How much those slivers of advantage and disadvantage affect things will be hard to quantify; a season of (maybe) 60 games makes for a meager sample size. But in baseball as in other sports, the analytics community has seized on this year as a chance to study a phenomenon that historically belongs more to feeling than to data: home-field advantage.

Across M.L.B., 54 percent of games are won by the home team, an edge popularly traced to umpire bias, crowd influence, the simple comforts of home or some combination of those. Opportunities to eliminate variables have been scarce, until now.

“We’re about to find out what happens when you do take the crowd out of it,” said Jonathan Judge, an analyst for Baseball Prospectus. “Does the crowd really seem to matter very much, or is it just going home to your family every night?”

Voros McCracken, a pioneering analytics expert who also consults for an American League organization, said he suspected that home-field advantage in M.L.B. would be reduced this season.

“The players are human beings, and you get more revved up when people are cheering for you,” he said.

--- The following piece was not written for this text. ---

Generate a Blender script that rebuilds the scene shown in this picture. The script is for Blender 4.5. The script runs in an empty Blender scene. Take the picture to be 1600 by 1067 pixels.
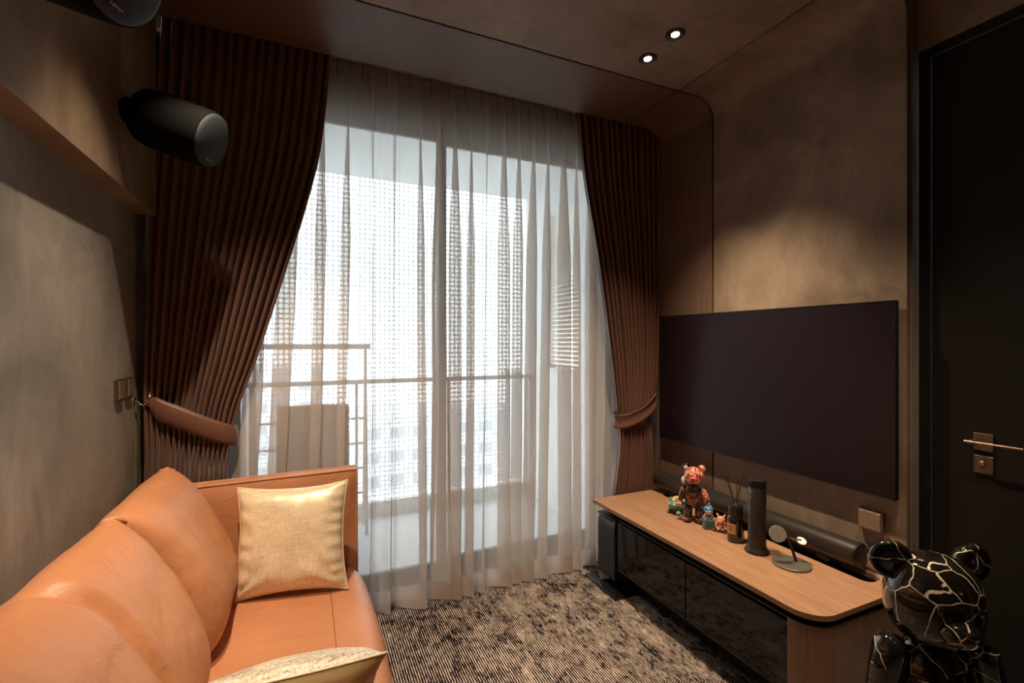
import bpy, bmesh, math, random
from mathutils import Vector, Matrix, noise
R = math.radians
PI = math.pi
SC = bpy.context.scene
COL = SC.collection
random.seed(4)

# ------------------------------------------------------------------ camera, world, exposure
# world: X to the right along the window wall, Y towards the window, Z up, lens at the origin
FLOOR, CEIL = -1.53, 1.50
YAW = math.atan(325 / 732)
cd = bpy.data.cameras.new('camera')
cd.sensor_width = 36.0
cd.lens = 732 / 1600 * 36.0
cd.clip_start = 0.02
cam = bpy.data.objects.new('camera', cd)
COL.objects.link(cam)
cam.location = (0, 0, 0)
cam.rotation_euler = (PI / 2, 0, -YAW)
SC.camera = cam

SC.view_settings.view_transform = 'Standard'
SC.view_settings.look = 'None'
SC.view_settings.gamma = 1
SC.view_settings.use_curve_mapping = False
SC.view_settings.exposure = 0.0
SC.cycles.transparent_max_bounces = 24
SC.cycles.max_bounces = 10
SC.cycles.diffuse_bounces = 5
SC.cycles.transmission_bounces = 8
SC.cycles.sample_clamp_indirect = 6
SC.cycles.use_denoising = True

SKY_STRENGTH = 8.0
wd = bpy.data.worlds.new('overcast_sky')
SC.world = wd
wd.use_nodes = True
wn, wl = wd.node_tree.nodes, wd.node_tree.links
wn.clear()
wo = wn.new('ShaderNodeOutputWorld')
wb = wn.new('ShaderNodeBackground')
wt = wn.new('ShaderNodeTexCoord')
wsx = wn.new('ShaderNodeSeparateXYZ')
wr = wn.new('ShaderNodeValToRGB')
wl.new(wt.outputs['Generated'], wsx.inputs[0])
wl.new(wsx.outputs['Z'], wr.inputs[0])
wr.color_ramp.elements[0].position = 0.0
wr.color_ramp.elements[0].color = (0.92, 0.96, 1.0, 1)
wr.color_ramp.elements[1].position = 0.6
wr.color_ramp.elements[1].color = (0.88, 0.94, 1.0, 1)
wl.new(wr.outputs[0], wb.inputs['Color'])
wb.inputs['Strength'].default_value = SKY_STRENGTH
wl.new(wb.outputs[0], wo.inputs[0])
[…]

He’ll also be keeping an eye on the pitch-framing statistics from M.L.B.’s Statcast program, which monitor how well catchers are able to “steal” strikes on pitches outside of the zone, as well as walk and strikeout levels. “If the home team is getting fewer benefits in the strike zone,” McCracken said, “that tells us something.”

This new data set arrives unhappily, of course. The Marlins outbreak has concentrated the anxiety lingering around the league, and analysts cut their thoughts on in-game specifics with general hopes for safety.

“I hope all our fans will look at the mental side of this and how challenging it is for our guys,” Floyd, the former Marlins outfielder, said. “That should not be lost.”